Just as focusing and waiting for black liquid to fall is futile, hoping for these life moments and ideological shifts is the same. We are so mesmerized that we can’t look away, hoping to catch the event in all its glory. We place all our bets on them, eager that our highest of expectations are will be rewarded. The event comes and goes but it doesn’t bring the satisfaction we’d hoped for.
However, just as the cross of Christ overshadows any past event of our sinful lives, there is only one future punctiliar event that overshadows any of our hopes—the glorious second advent of Jesus Christ. This isn’t some pointless fable or mythical expectation. This is the end of the present and the rebooting of history altogether.

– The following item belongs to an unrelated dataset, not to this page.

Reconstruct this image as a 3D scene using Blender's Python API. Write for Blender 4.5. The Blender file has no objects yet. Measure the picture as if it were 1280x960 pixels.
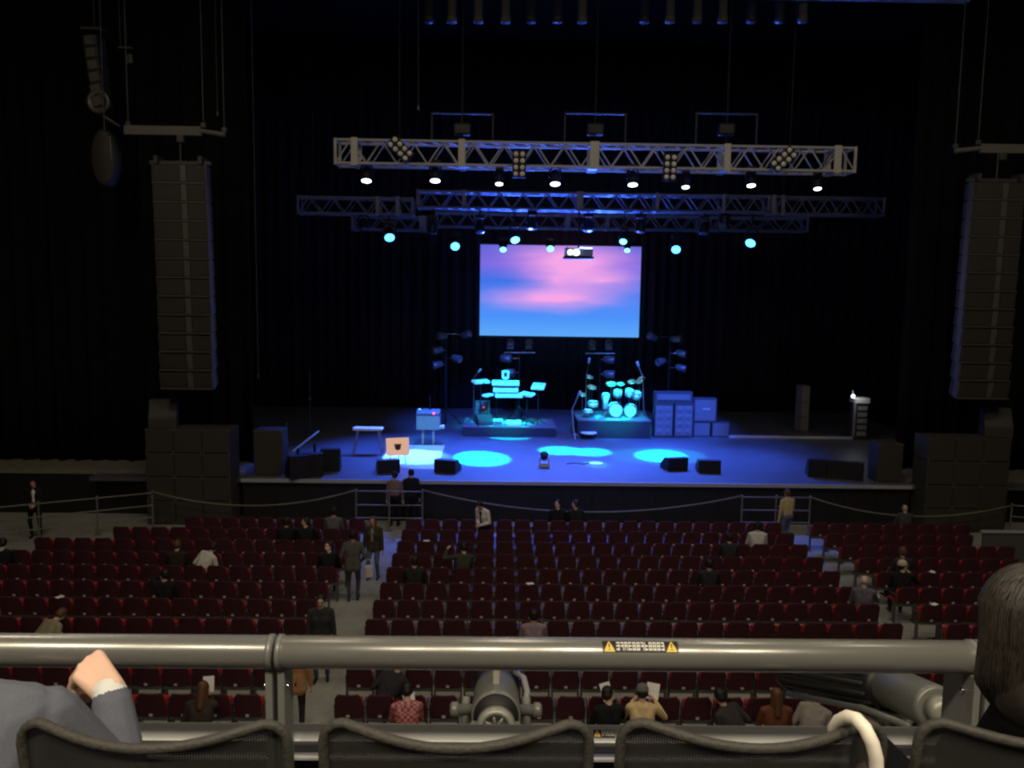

I saw that watch after watch was in the past. Because of this, should there be a lack of vigilance? Oh, no! There is the greater necessity of unceasing watchfulness, for now the moments are fewer than before the passing of the first watch. Now the period of waiting is necessarily shorter than at first. If we watched with unabated vigilance then, how much more need of double watchfulness in the second watch. The passing of the second watch has brought us to the third, and now it is inexcusable to abate our watchfulness. The third watch calls for threefold earnestness. To become impatient now would be to lose all our earnest, persevering watching heretofore. The long night of gloom is trying; but the morning is deferred in mercy, because if the Master should come, so many would be found unready. – Ellen G. White, Maranatha, p. 56, italics supplied
God’s unwillingness to have His people perish has been the reason for so long delay. But the coming of the morning to the faithful, and of the night to the unfaithful, is right upon us. By waiting and watching, God’s people are to manifest their peculiar character, their separation from the world. By our watching position we are to show that we are truly strangers and pilgrims upon the earth. The difference between those who love the world and those who love Christ is so plain as to be unmistakable. While worldlings are all earnestness and ambition to secure earthly treasure, God’s people are not conformed to the world, but show by their earnest, watching, waiting position that they are transformed; that their home is not in this world, but that they are seeking a better country, even a heavenly. – Ellen G. White, Testimonies to the Church, Vol.2, p. 193, italics supplied
Is your intensity increasing or decreasing? Is your hope waxing or waning? Rather than idle waiting, we are to reflect the character of Jesus and work in His vineyard. Rather than watching pitch, we are to watch for signs of the coming of Jesus. Rather than getting our names in the history books of the ninth watch, is your name found in the Book of Life of the final watch?
That drop of pitch will come down assuredly. How much more the Lord Jesus?
This is the most perspective-rich piece that I have read in a long time and that my heart needs right now. Thank you Justin. I sense an intensity building towards the coming of Jesus. Pray for me as I do for you. Maranatha.